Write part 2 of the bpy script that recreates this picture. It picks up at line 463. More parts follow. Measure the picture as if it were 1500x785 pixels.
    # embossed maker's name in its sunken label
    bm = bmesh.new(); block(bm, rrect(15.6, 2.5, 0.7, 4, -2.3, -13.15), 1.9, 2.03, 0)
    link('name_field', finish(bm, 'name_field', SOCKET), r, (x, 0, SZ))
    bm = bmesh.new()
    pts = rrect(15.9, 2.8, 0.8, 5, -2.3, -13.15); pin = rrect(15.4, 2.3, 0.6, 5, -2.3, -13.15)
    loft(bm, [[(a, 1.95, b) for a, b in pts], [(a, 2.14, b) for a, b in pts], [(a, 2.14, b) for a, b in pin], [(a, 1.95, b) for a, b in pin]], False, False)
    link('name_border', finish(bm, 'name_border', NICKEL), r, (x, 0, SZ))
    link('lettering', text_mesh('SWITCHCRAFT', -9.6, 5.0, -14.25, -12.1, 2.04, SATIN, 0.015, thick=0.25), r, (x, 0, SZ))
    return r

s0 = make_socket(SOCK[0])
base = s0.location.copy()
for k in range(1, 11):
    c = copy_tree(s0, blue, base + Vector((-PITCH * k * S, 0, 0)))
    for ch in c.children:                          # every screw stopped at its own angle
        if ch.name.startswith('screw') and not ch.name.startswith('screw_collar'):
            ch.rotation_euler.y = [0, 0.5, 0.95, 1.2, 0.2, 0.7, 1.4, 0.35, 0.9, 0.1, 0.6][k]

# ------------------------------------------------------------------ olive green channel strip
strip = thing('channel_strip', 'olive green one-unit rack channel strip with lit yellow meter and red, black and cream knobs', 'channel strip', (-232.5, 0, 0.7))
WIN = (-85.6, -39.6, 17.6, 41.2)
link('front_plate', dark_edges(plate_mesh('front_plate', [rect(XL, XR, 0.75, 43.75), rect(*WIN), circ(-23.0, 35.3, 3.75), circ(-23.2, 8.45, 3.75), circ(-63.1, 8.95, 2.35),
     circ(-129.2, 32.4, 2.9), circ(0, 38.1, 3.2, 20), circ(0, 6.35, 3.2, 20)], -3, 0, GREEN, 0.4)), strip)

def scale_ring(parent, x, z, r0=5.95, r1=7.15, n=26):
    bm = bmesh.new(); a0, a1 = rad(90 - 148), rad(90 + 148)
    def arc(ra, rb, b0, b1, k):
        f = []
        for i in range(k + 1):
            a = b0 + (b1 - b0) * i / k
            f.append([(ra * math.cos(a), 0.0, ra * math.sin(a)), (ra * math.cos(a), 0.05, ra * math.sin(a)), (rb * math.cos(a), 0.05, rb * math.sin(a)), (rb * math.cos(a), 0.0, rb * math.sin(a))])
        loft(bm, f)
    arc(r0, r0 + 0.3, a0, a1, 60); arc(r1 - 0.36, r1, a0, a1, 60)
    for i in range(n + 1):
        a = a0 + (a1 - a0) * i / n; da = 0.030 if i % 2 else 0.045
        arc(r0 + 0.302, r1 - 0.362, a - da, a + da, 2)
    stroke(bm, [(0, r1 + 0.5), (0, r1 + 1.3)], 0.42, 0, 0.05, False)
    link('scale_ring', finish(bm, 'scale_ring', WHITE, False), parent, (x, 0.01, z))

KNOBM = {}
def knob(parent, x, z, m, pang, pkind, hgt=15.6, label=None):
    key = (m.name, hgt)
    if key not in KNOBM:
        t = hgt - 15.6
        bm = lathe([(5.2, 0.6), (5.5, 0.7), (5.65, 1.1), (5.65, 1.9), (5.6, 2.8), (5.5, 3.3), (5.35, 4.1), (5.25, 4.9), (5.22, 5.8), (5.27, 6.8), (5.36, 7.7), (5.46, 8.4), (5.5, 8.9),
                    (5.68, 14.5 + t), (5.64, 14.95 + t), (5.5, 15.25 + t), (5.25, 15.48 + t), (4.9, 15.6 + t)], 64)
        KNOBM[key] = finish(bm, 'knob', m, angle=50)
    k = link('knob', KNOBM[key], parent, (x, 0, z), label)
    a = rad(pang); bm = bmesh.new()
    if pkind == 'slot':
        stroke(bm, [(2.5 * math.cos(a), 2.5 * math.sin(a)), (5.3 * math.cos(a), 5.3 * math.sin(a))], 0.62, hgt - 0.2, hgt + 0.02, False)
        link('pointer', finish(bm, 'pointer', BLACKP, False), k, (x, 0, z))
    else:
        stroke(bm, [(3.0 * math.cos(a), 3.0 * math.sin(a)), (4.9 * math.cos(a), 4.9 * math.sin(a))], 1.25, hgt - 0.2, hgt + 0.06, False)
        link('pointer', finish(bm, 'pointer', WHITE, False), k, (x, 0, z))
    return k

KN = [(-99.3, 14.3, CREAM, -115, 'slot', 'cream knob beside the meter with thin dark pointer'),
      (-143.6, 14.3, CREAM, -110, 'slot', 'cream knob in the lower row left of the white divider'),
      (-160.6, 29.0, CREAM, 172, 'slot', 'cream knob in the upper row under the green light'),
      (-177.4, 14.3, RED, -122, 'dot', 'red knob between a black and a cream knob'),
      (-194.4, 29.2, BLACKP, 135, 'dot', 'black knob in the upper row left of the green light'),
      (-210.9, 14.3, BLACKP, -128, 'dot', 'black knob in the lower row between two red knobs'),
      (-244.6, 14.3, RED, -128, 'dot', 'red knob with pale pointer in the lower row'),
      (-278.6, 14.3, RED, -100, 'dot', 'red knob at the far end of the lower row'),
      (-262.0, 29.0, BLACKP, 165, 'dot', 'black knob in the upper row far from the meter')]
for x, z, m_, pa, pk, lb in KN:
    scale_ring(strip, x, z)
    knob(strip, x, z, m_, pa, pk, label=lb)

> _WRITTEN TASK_
Nothing should be changed: write out all of the data as is.

> _FINISHED TASK_
Write part 2 of the bpy script that recreates this picture. It picks up at line 463. More parts follow. Measure the picture as if it were 1500x785 pixels.
    # embossed maker's name in its sunken label
    bm = bmesh.new(); block(bm, rrect(15.6, 2.5, 0.7, 4, -2.3, -13.15), 1.9, 2.03, 0)
    link('name_field', finish(bm, 'name_field', SOCKET), r, (x, 0, SZ))
    bm = bmesh.new()
    pts = rrect(15.9, 2.8, 0.8, 5, -2.3, -13.15); pin = rrect(15.4, 2.3, 0.6, 5, -2.3, -13.15)
    loft(bm, [[(a, 1.95, b) for a, b in pts], [(a, 2.14, b) for a, b in pts], [(a, 2.14, b) for a, b in pin], [(a, 1.95, b) for a, b in pin]], False, False)
    link('name_border', finish(bm, 'name_border', NICKEL), r, (x, 0, SZ))
    link('lettering', text_mesh('SWITCHCRAFT', -9.6, 5.0, -14.25, -12.1, 2.04, SATIN, 0.015, thick=0.25), r, (x, 0, SZ))
    return r

s0 = make_socket(SOCK[0])
base = s0.location.copy()
for k in range(1, 11):
    c = copy_tree(s0, blue, base + Vector((-PITCH * k * S, 0, 0)))
    for ch in c.children:                          # every screw stopped at its own angle
        if ch.name.startswith('screw') and not ch.name.startswith('screw_collar'):
            ch.rotation_euler.y = [0, 0.5, 0.95, 1.2, 0.2, 0.7, 1.4, 0.35, 0.9, 0.1, 0.6][k]

# ------------------------------------------------------------------ olive green channel strip
strip = thing('channel_strip', 'olive green one-unit rack channel strip with lit yellow meter and red, black and cream knobs', 'channel strip', (-232.5, 0, 0.7))
WIN = (-85.6, -39.6, 17.6, 41.2)
link('front_plate', dark_edges(plate_mesh('front_plate', [rect(XL, XR, 0.75, 43.75), rect(*WIN), circ(-23.0, 35.3, 3.75), circ(-23.2, 8.45, 3.75), circ(-63.1, 8.95, 2.35),
     circ(-129.2, 32.4, 2.9), circ(0, 38.1, 3.2, 20), circ(0, 6.35, 3.2, 20)], -3, 0, GREEN, 0.4)), strip)

def scale_ring(parent, x, z, r0=5.95, r1=7.15, n=26):
    bm = bmesh.new(); a0, a1 = rad(90 - 148), rad(90 + 148)
    def arc(ra, rb, b0, b1, k):
        f = []
        for i in range(k + 1):
            a = b0 + (b1 - b0) * i / k
            f.append([(ra * math.cos(a), 0.0, ra * math.sin(a)), (ra * math.cos(a), 0.05, ra * math.sin(a)), (rb * math.cos(a), 0.05, rb * math.sin(a)), (rb * math.cos(a), 0.0, rb * math.sin(a))])
        loft(bm, f)
    arc(r0, r0 + 0.3, a0, a1, 60); arc(r1 - 0.36, r1, a0, a1, 60)
    for i in range(n + 1):
        a = a0 + (a1 - a0) * i / n; da = 0.030 if i % 2 else 0.045
        arc(r0 + 0.302, r1 - 0.362, a - da, a + da, 2)
    stroke(bm, [(0, r1 + 0.5), (0, r1 + 1.3)], 0.42, 0, 0.05, False)
    link('scale_ring', finish(bm, 'scale_ring', WHITE, False), parent, (x, 0.01, z))

KNOBM = {}
def knob(parent, x, z, m, pang, pkind, hgt=15.6, label=None):
    key = (m.name, hgt)
    if key not in KNOBM:
        t = hgt - 15.6
        bm = lathe([(5.2, 0.6), (5.5, 0.7), (5.65, 1.1), (5.65, 1.9), (5.6, 2.8), (5.5, 3.3), (5.35, 4.1), (5.25, 4.9), (5.22, 5.8), (5.27, 6.8), (5.36, 7.7), (5.46, 8.4), (5.5, 8.9),
                    (5.68, 14.5 + t), (5.64, 14.95 + t), (5.5, 15.25 + t), (5.25, 15.48 + t), (4.9, 15.6 + t)], 64)
        KNOBM[key] = finish(bm, 'knob', m, angle=50)
    k = link('knob', KNOBM[key], parent, (x, 0, z), label)
    a = rad(pang); bm = bmesh.new()
    if pkind == 'slot':
        stroke(bm, [(2.5 * math.cos(a), 2.5 * math.sin(a)), (5.3 * math.cos(a), 5.3 * math.sin(a))], 0.62, hgt - 0.2, hgt + 0.02, False)
        link('pointer', finish(bm, 'pointer', BLACKP, False), k, (x, 0, z))
    else:
        stroke(bm, [(3.0 * math.cos(a), 3.0 * math.sin(a)), (4.9 * math.cos(a), 4.9 * math.sin(a))], 1.25, hgt - 0.2, hgt + 0.06, False)
        link('pointer', finish(bm, 'pointer', WHITE, False), k, (x, 0, z))
    return k

KN = [(-99.3, 14.3, CREAM, -115, 'slot', 'cream knob beside the meter with thin dark pointer'),
      (-143.6, 14.3, CREAM, -110, 'slot', 'cream knob in the lower row left of the white divider'),
      (-160.6, 29.0, CREAM, 172, 'slot', 'cream knob in the upper row under the green light'),
      (-177.4, 14.3, RED, -122, 'dot', 'red knob between a black and a cream knob'),
      (-194.4, 29.2, BLACKP, 135, 'dot', 'black knob in the upper row left of the green light'),
      (-210.9, 14.3, BLACKP, -128, 'dot', 'black knob in the lower row between two red knobs'),
      (-244.6, 14.3, RED, -128, 'dot', 'red knob with pale pointer in the lower row'),
      (-278.6, 14.3, RED, -100, 'dot', 'red knob at the far end of the lower row'),
      (-262.0, 29.0, BLACKP, 165, 'dot', 'black knob in the upper row far from the meter')]
for x, z, m_, pa, pk, lb in KN:
    scale_ring(strip, x, z)
    knob(strip, x, z, m_, pa, pk, label=lb)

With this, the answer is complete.